Türkiye ve emsali Müslüman ülkelere baktığımız zaman İslam adına, Müslümanlık adına çok zor zamanlardan geçtiğimiz muhakkak. İman mı ahlak mı usul mü düşünce mi bilgi mi ekonomi mi teknoloji mi ne dersiniz ne ad koyarsınız bilmiyorum ama bir kriz yaşadığımız muhakkak. Hem de asırlardır devam edegelen bir kriz. Tuncer Akkoç’un bu bağlamda yaptığı tespit önemli: “Müslümanlar adeta Müslüman olma ile olmama veya olduğunu İslam sanma arasında bir teolojik kriz yaşamaktadırlar.” Katılmamak mümkün mü?
Aşabilecek miyiz bu sorunu? Ali Şeriati’ye referansla sorayım, Müslümanlar tarih, toplum, coğrafya ve ene zindanından çıkabilecekler mi? Kendi elleriyle inşa edip kendilerini hapsettikleri kalenin surlarını yıkabilecekler ve dünde değil bugünde yaşayabilecekler mi?
Bu gidişle zor diyorum ben. Ümitsiz değilim elbet ama bu ümidi oluşturacak, destekleyecek, besleyecek, büyütecek bilgi ve tecrübe merkezli somut adımlara ve atılımlara da ihtiyaç olduğu inkâr edilemez bir gerçek. En basitinden toplumsal planda “Bana dokunmayan yılan bin yıl yaşasın” zihniyetinden “Zalim kim olursa olsun zulme hep birlikte karşı durmalıyız” zihniyetine geçmemiz lazım. Bizim cahiliye insanı deyip geçtiğimiz, burun kıvırdığımız, dudak büktüğümüz o bedevi insanlar bile yapmış bunu. Aradan geçen 14 asırlık zamanda elde ettiğimiz kazanımları da hesaba katarsak onlardan çok daha medeni olduğumuz muhakkak. Öyleyse o bedevi dediğimiz insanlar kadar yapamaz mıyız önce zihniyet ardından fiiliyat planında bu devrimi?

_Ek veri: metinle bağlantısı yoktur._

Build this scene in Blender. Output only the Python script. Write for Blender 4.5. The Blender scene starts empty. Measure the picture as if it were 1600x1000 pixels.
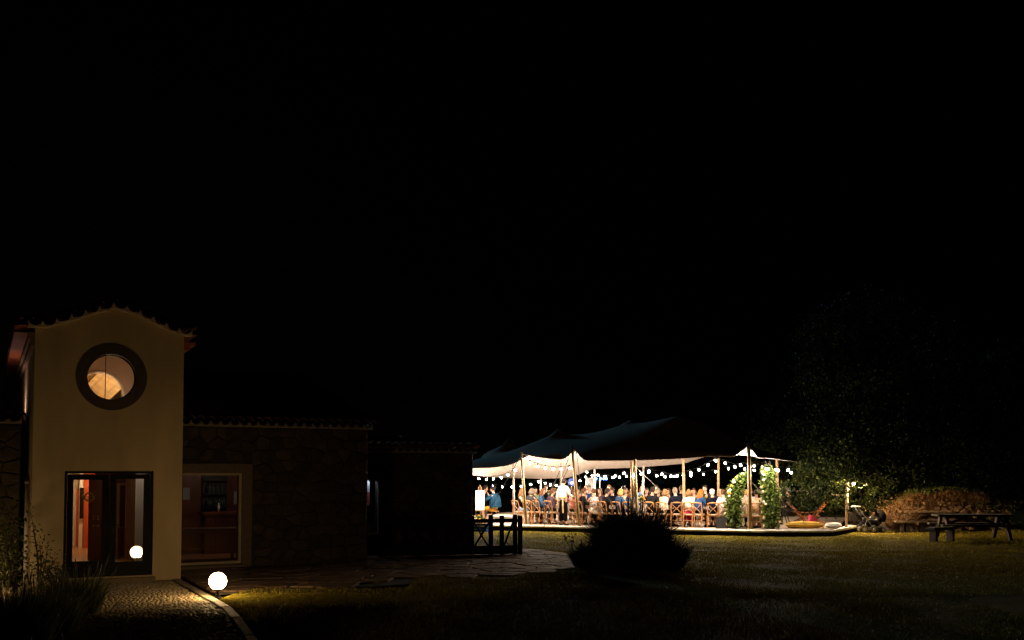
import bpy, bmesh, math, random
import numpy as np
from mathutils import Vector, Matrix
from mathutils.geometry import tessellate_polygon
random.seed(7); rng = np.random.default_rng(7)
S = bpy.context.scene
COL = S.collection
PI = math.pi

# ---------------------------------------------------------------- camera
F = 1559.0; HC = 2.2; PITCH = math.radians(2.5); HOR = 738.0
YPP = HOR - F*math.tan(PITCH)
cam_d = bpy.data.cameras.new('camera'); cam = bpy.data.objects.new('camera', cam_d); COL.objects.link(cam)
cam_d.sensor_width = 36; cam_d.lens = F/1600*36
cam_d.shift_y = (YPP-500)/1600; cam_d.clip_end = 2000; cam_d.clip_start = 0.1
cam.location = (0, 0, HC); cam.rotation_euler = (PI/2+PITCH, 0, 0)
S.camera = cam
# ---------------------------------------------------------------- night sky, moon, exposure
MOON_EL, MOON_AZ = math.radians(10), math.radians(-24)      # azimuth from +Y, negative = to the west side
w = bpy.data.worlds.new('World'); S.world = w; w.use_nodes = True
nt = w.node_tree; bg = nt.nodes['Background']
sk = nt.nodes.new('ShaderNodeTexSky'); sk.sky_type = 'NISHITA'; sk.sun_disc = False
sk.sun_elevation = MOON_EL; sk.sun_rotation = MOON_AZ
nt.links.new(sk.outputs[0], bg.inputs[0]); bg.inputs[1].default_value = 0.00001
sun_d = bpy.data.lights.new('moon', 'SUN'); sun_d.energy = 0.36; sun_d.angle = math.radians(0.5); sun_d.color = (0.28, 0.72, 1.0)
sun = bpy.data.objects.new('moon', sun_d); COL.objects.link(sun)
tosun = Vector((math.sin(MOON_AZ)*math.cos(MOON_EL), math.cos(MOON_AZ)*math.cos(MOON_EL), math.sin(MOON_EL)))
sun.rotation_euler = tosun.to_track_quat('Z', 'Y').to_euler()
S.view_settings.view_transform = 'Standard'; S.view_settings.look = 'None'
S.view_settings.exposure = 0; S.view_settings.gamma = 1
S.render.engine = 'CYCLES'
cy = S.cycles
cy.use_denoising = True; cy.caustics_reflective = False; cy.caustics_refractive = False
cy.max_bounces = 6; cy.diffuse_bounces = 3; cy.glossy_bounces = 3; cy.transparent_max_bounces = 12; cy.sample_clamp_indirect = 4
LAMP_L = 64.0      # radiance of the garden globe
BULB_L = 1400.0     # radiance of a festoon bulb

# ---------------------------------------------------------------- projection helpers
CP, SP = math.cos(PITCH), math.sin(PITCH)
def ray(px, py):
    x = (px-800)/F; y = (YPP-py)/F
    return Vector((x, CP - y*SP, y*CP + SP))
def at_depth(px, py, Y):
    d = ray(px, py); k = Y/d.y
    return Vector((d.x*k, Y, HC + d.z*k))
def on_z(px, py, z=0.0):
    d = ray(px, py); k = (z-HC)/d.z
    return Vector((d.x*k, d.y*k, z))
def proj(p):
    yc = (p[2]-HC)*CP - p[1]*SP; zc = p[1]*CP + (p[2]-HC)*SP
    return 800+F*p[0]/zc, YPP-F*yc/zc
TH = math.radians(27.9)
AX = Vector((math.cos(TH), math.sin(TH), 0)); BX = Vector((-math.sin(TH), math.cos(TH), 0))
P0 = on_z(284, 905)
def W(s, t, z=0.0): return P0 + AX*s + BX*t + Vector((0, 0, z))
def loc(p): r = Vector(p)-P0; return r.dot(AX), r.dot(BX), p[2]
def wall(px, py, t):
    """(s, z) of the point seen at a pixel on the upright plane t of the buildings' frame"""
    d = ray(px, py); c = Vector((0, 0, HC)) - P0
    k = (t - c.dot(BX))/d.dot(BX); q = c + d*k
    return q.dot(AX), q.z
# the marquee's frame: u along its front edge, v inward
TA = on_z(830, 830.2); TB = on_z(1190, 838.5)
DU = (TB-TA).normalized(); DV = Vector((-DU.y, DU.x, 0)); DECK = 0.22
ANG_T = math.atan2(DU.y, DU.x)
def T(u, v, z=0.0): return TA + DU*u + DV*v + Vector((0, 0, z))
def upx(px, v):
    """u of the point on line v of the marquee's frame that lies on the bearing of a pixel column"""
    k = (px-800)/F*1.0
    # X = k*Y (pitch is negligible for a bearing)
    b = TA + DV*v
    return (k*b.y - b.x)/(DU.x - k*DU.y)

def smooth(a, b, x):
    t = min(1, max(0, (x-a)/(b-a))); return t*t*(3-2*t)
GE = [0, .15, .3, .45, .6, .9, 1.2, 1.5, 2, 2.5, 3, 6, 20]
GZ = [0, .003, .012, .027, .048, .094, .140, .183, .243, .288, .318, .42, .5]  # front drop shaped so the garden globe's light fades out early
def ground_z(x, y):
    ye = min(18.2, 16.45 + .317*(x+3.9))
    e = ye - y; z = 0.0
    if e > 0: z -= float(np.interp(e, GE, GZ))*smooth(-1.0, -3.2, x) + .03*e
    v = (Vector((x, y, 0))-TA).dot(DV)
    if v > 12: z -= .5*(min(v, 40)-12)*smooth(17, 13, x)  # ground made to fall away behind the tent so it stays unlit
    return z

# ---------------------------------------------------------------- materials
MATS = {}
def nodes(m): return m.node_tree.nodes, m.node_tree.links
def mat(name, col, rough=.7, var=.25, scale=6., bump=0., bscale=40., col2=None, metal=0., spec=.5, coat=0., stretch=None):
    if name in MATS: return MATS[name]
    m = bpy.data.materials.new(name); m.use_nodes = True; MATS[name] = m
    N, L = nodes(m); b = N['Principled BSDF']
    tc = N.new('ShaderNodeTexCoord'); src = tc.outputs['Object']
    if stretch:
        mp = N.new('ShaderNodeMapping'); mp.inputs['Scale'].default_value = stretch; L.new(src, mp.inputs[0]); src = mp.outputs[0]
    nz = N.new('ShaderNodeTexNoise'); nz.inputs['Scale'].default_value = scale; nz.inputs['Detail'].default_value = 5
    L.new(src, nz.inputs['Vector'])
    rp = N.new('ShaderNodeValToRGB'); L.new(nz.outputs['Fac'], rp.inputs[0])
    c2 = col2 or tuple(min(1, c*(1+var)) for c in col)
    c1 = col if col2 else tuple(c*(1-var) for c in col)
    rp.color_ramp.elements[0].position = .32; rp.color_ramp.elements[1].position = .68
    rp.color_ramp.elements[0].color = (*c1, 1); rp.color_ramp.elements[1].color = (*c2, 1)
    # every copy of a piece gets its own slight shade
    oi = N.new('ShaderNodeObjectInfo'); hs = N.new('ShaderNodeHueSaturation')
    mr = N.new('ShaderNodeMapRange'); mr.inputs[3].default_value = 1-var*.8; mr.inputs[4].default_value = 1+var*.8
    L.new(oi.outputs['Random'], mr.inputs[0]); L.new(mr.outputs[0], hs.inputs['Value']); L.new(rp.outputs[0], hs.inputs['Color'])
    L.new(hs.outputs[0], b.inputs['Base Color'])
    b.inputs['Roughness'].default_value = rough; b.inputs['Metallic'].default_value = metal
    b.inputs['Specular IOR Level'].default_value = spec; b.inputs['Coat Weight'].default_value = coat
    if bump:
        n2 = N.new('ShaderNodeTexNoise'); n2.inputs['Scale'].default_value = bscale; n2.inputs['Detail'].default_value = 6
        L.new(src, n2.inputs['Vector'])
        bp = N.new('ShaderNodeBump'); bp.inputs['Strength'].default_value = bump; bp.inputs['Distance'].default_value = .03
        L.new(n2.outputs['Fac'], bp.inputs['Height']); L.new(bp.outputs[0], b.inputs['Normal'])
    return m
def emis(name, col, strength, base=(.8, .8, .78)):
    if name in MATS: return MATS[name]
    m = bpy.data.materials.new(name); m.use_nodes = True; MATS[name] = m
    N, L = nodes(m); b = N['Principled BSDF']
    b.inputs['Base Color'].default_value = (*base, 1); b.inputs['Specular IOR Level'].default_value = .5 if base[0] > .5 else .05; b.inputs['Roughness'].default_value = .3
    b.inputs['Emission Color'].default_value = (*col, 1); b.inputs['Emission Strength'].default_value = strength
    return m
def glass(name='window_glass'):
    if name in MATS: return MATS[name]
    m = bpy.data.materials.new(name); m.use_nodes = True; MATS[name] = m
    N, L = nodes(m); out = N['Material Output']; N.remove(N['Principled BSDF'])
    tr = N.new('ShaderNodeBsdfTransparent'); gl = N.new('ShaderNodeBsdfGlossy'); gl.inputs['Roughness'].default_value = .01
    tr.inputs[0].default_value = (.93, .95, .94, 1)
    lw = N.new('ShaderNodeLayerWeight'); pw = N.new('ShaderNodeMath'); pw.operation = 'POWER'; pw.inputs[1].default_value = 5; L.new(lw.outputs['Facing'], pw.inputs[0])
    fr = N.new('ShaderNodeMath'); fr.operation = 'MULTIPLY_ADD'; fr.inputs[1].default_value = .95; fr.inputs[2].default_value = .045; L.new(pw.outputs[0], fr.inputs[0])
    mx = N.new('ShaderNodeMixShader'); L.new(fr.outputs[0], mx.inputs[0]); L.new(tr.outputs[0], mx.inputs[1]); L.new(gl.outputs[0], mx.inputs[2])
    L.new(mx.outputs[0], out.inputs[0]); return m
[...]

Hilfü’l fudûl denilen faziletliler ittifakından bahsediyorum. Malum o ittifak Efendimizin gençliğinde imza koyduğu ve “Kanun benim iki dudağımın arasından çıkan şeydir” diyen Mekke’nin şımarık oligarşik zenginlerine karşı mazlumun hakkını çiğnetmemek üzere kurulu bir ittifaktı. Şöyle diyordu anlaşmada: “Allah’a and olsun ki Mekke şehrinde birine zulüm ve haksızlık yapıldığı zaman hepimiz, o kimse ister iyi ister kötü ister bizden ister yabancı olsun, kendisine hakkı verilinceye kadar tek bir el gibi hareket edeceğiz. Denizlerin bir tek kıl parçasını ıslatacak suları kalmayınca, Sebir ve Hira dağları yerlerinden silinip gidinceye ve Kabe’ye istilam (tavafa baslarken Hacerü’l Esved’e yapılan selamlama) ortadan kalkıncaya kadar bu ahdimizde sebat edecek, bu yemine aykırı davranmayıp birbirimize malî yardımda bulunacağız.” Peygamber Efendimizin ilerleyen zamanlarda bu günleri yâd ederken bu anlaşma için “kırmızı tüylü deve sürüsüne sahip olmaktan daha sevimlidir” dediğini de unutmamak lazım.
Allah akıbet ü encamımızı hayreylesin. İnsani ve İslami değerlerin hayat sahnesine insanlık ve Müslümanlık olarak döküleceği günlerin gecikmemesi niyaz ve temennisiyle.